The G8 also committed to finance, by 2010, 100 million bednets for the prevention of malaria which could save 600,000 lives.
And $1 billion of new funding for the education Fast Track Initiative will immediately help a further 10 million children go to school.
During the Summit, I had a number of key bilateral meetings with other leaders, including the new President of Russia where we agreed on coordinated international action on Iran, and the Middle East Peace Process. I raised all the major issues between our two countries - our position on the Litvinenko case, the treatment of the British Council and the withdrawal of visas for BP employees.

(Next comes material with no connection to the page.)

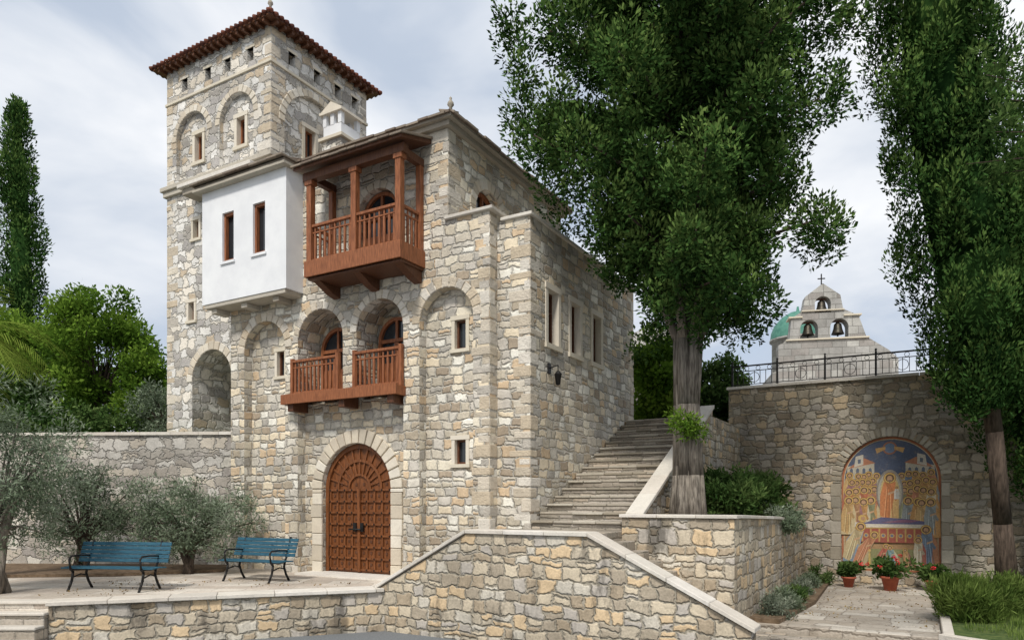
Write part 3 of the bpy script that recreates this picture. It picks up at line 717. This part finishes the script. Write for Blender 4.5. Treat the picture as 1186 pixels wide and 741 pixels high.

Mr Speaker, the G8 agreed that in a world of global financial flows it is essential that immediate action to tackle the impact of financial instability at home is accompanied by clearer standards for valuation, changes in the role and use of credit ratings, better management of liquidity, and - more generally - concerted global action to reform the IMF. There was agreement that the IMF should become a better early warning system for the world economy and that the international institutions set up in the 1940s were in need of fundamental reform to ensure they are fit to meet the challenges of the 21st century. Further work will be done over the coming year to produce proposals for their reform and renewal.
Mr Speaker, just as on Zimbabwe where we have seen the growth of an international coalition for change, there is a growing agreement on the need for detailed collaborative actions on energy, climate change, trade and international development. And I commend this statement to the House.